DATA EXCERPT.
============================================================

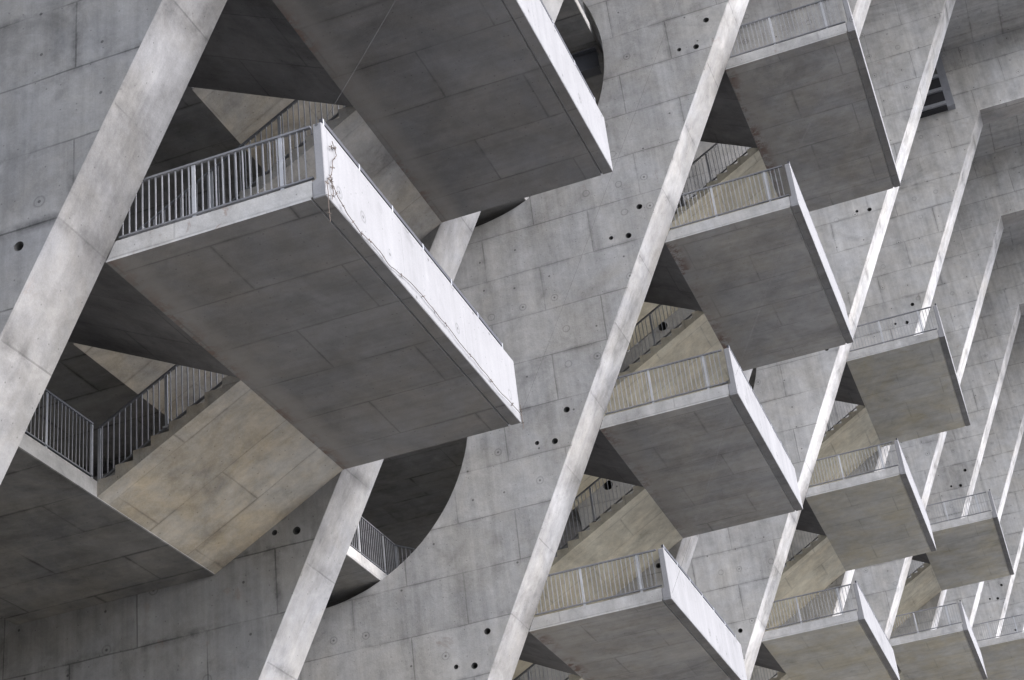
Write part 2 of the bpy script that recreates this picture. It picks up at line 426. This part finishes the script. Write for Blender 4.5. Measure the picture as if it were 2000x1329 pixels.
# ------------------------------------------------------------------ stair flights
RI = .153; TR = RI/.51
def flight(col, n, kind, label, steps=None):
    a = {'A': 1, 'B': 3, 'C': 5, 'D': 7, 'E': 9}[col]
    X0 = FX[a]+T; W = FX[a+1]-X0; z = H*n; y = yf(z)
    t = empty('stair_flight', (X0, y, z)); tag(t, label, 'stair flight', 'concrete stair flights zigzagging between the fins')
    if kind == 'up':       # rises inward from the balcony
        x0, x1 = .003, W/2-.04; sg = 1; N = 9; run = 2.74; rise = 1.39
    elif kind == 'down':   # falls inward from the balcony to the gallery below
        x0, x1 = W/2+.05, W-.003; sg = -1; N = 17; run = 4.80; rise = 2.61
    else:                  # short fall to a half landing
        x0, x1 = W/2+.05, W-.003; sg = -1; N = 8; run = 2.30; rise = 1.215
    tr = run/N; ri = rise/N
    prof = [(0., 0.0)]
    zt = SL
    up = []
    if sg > 0:
        up.append((0, zt))
        for i in range(N): up += [(tr*i, zt+ri*(i+1)), (tr*(i+1), zt+ri*(i+1))] if i else [(0, zt+ri), (tr, zt+ri)]
    else:
        up.append((0, zt))
        for i in range(N): up += [(tr*i+.001, zt-ri*(i+1)), (tr*(i+1), zt-ri*(i+1))] if i else [(.001, zt-ri), (tr, zt-ri)]
    pts = [(0., 0.)] + up[0:1] + up[1:]
    cl = []
    for q in pts:
        if not cl or (abs(cl[-1][0]-q[0]) + abs(cl[-1][1]-q[1])) > 1e-4: cl.append(q)
    cl.append((run, sg*rise))
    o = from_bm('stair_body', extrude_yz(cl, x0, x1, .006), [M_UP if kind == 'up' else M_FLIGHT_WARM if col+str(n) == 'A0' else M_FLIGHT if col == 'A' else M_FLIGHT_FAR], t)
    # treads: thin nosing plates
    zf = SL+sg*ri*.5
    if kind == 'up':
        if col != 'A': railing(t, (.07, .05, SL+ri), (.07, run, SL+rise), h=.92, gap=.02)
    else:
        railing(t, (x0+.05, .12, SL-ri*.6), (x0+.05, run, SL-rise-ri*.1), h=.86, gap=.0)
    return t
def slab_box(name, x0, x1, y0, y1, z0, z1, mats, parent=None):
    bm = extrude_yz([(y0, z0), (y1, z0), (y1, z1), (y0, z1)], x0, x1, .012)
    o = from_bm(name, bm, mats, parent)
    for p in o.data.polygons: p.material_index = 0 if p.normal.z < -.5 else 1
    return o

ordn = {'A': 'nearest column', 'B': 'middle column', 'C': 'third column', 'D': 'fourth column', 'E': 'last column'}
bal = {
 ('A', 2): 'balcony just above the top edge of the photo, over the huge one',
 ('A', 1): 'huge concrete balcony cut by the top edge of the photo, above the barbed wire',
 ('A', 0): 'nearest large balcony left of centre, barbed wire tangled on its white parapet',
 ('B', 3): 'topmost balcony of the middle column, with a thin white parapet sliver',
 ('B', 2): 'second balcony from the top of the middle column of four',
 ('B', 1): 'third balcony from the top of the middle column of four',
 ('B', 0): 'lowest balcony of the middle column, with rust mark on its slab edge',
 ('C', 3): 'topmost of the three balconies in the third column, clear of its neighbours',
 ('C', 2): 'middle one of the three balconies in the third column',
 ('C', 1): 'lowest of the three balconies in the third column, cut by the bottom edge',
 ('D', 3): 'upper of the two small balconies of the fourth column, near the right margin',
 ('D', 2): 'lower of the two small balconies of the fourth column',
 ('E', 3): 'farthest balcony, a sliver at the bottom right corner of the photo'}
for (c, n), lab in bal.items(): balcony(c, n, lab)
bn = {k: ' '.join(v.split(',')[0].split()[:9]) for k, v in bal.items()}
short = {('A', 2): 'the balcony above the photo', ('A', 1): 'the top edge balcony', ('A', 0): 'the barbed-wire balcony', ('B', 3): 'the topmost middle-column balcony', ('B', 2): 'the second middle-column balcony',
 ('B', 1): 'the third middle-column balcony', ('B', 0): 'the lowest middle-column balcony', ('C', 3): 'the topmost third-column balcony', ('C', 2): 'the central third-column balcony',
 ('C', 1): 'the lowest third-column balcony', ('D', 3): 'the upper fourth-column balcony', ('D', 2): 'the lower fourth-column balcony', ('E', 3): 'the farthest balcony at lower right'}
for (c, n), s in short.items():
    flight(c, n, 'up', 'dark flight rising inward behind ' + s)
    if n == 0 and c in 'AB': flight(c, n, 'short', 'warm lit flight sloping down from ' + s + ' to a half landing')
    else: flight(c, n, 'down', 'long warm lit flight sloping down inward from ' + s)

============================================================

GOAL.
Look over the listing. Pull out every line with the string "else" in it.

COMPLETE OUTPUT.
    else:                  # short fall to a half landing
        for i in range(N): up += [(tr*i, zt+ri*(i+1)), (tr*(i+1), zt+ri*(i+1))] if i else [(0, zt+ri), (tr, zt+ri)]
    else:
        for i in range(N): up += [(tr*i+.001, zt-ri*(i+1)), (tr*(i+1), zt-ri*(i+1))] if i else [(.001, zt-ri), (tr, zt-ri)]
    o = from_bm('stair_body', extrude_yz(cl, x0, x1, .006), [M_UP if kind == 'up' else M_FLIGHT_WARM if col+str(n) == 'A0' else M_FLIGHT if col == 'A' else M_FLIGHT_FAR], t)
    else:
    for p in o.data.polygons: p.material_index = 0 if p.normal.z < -.5 else 1
    else: flight(c, n, 'down', 'long warm lit flight sloping down inward from ' + s)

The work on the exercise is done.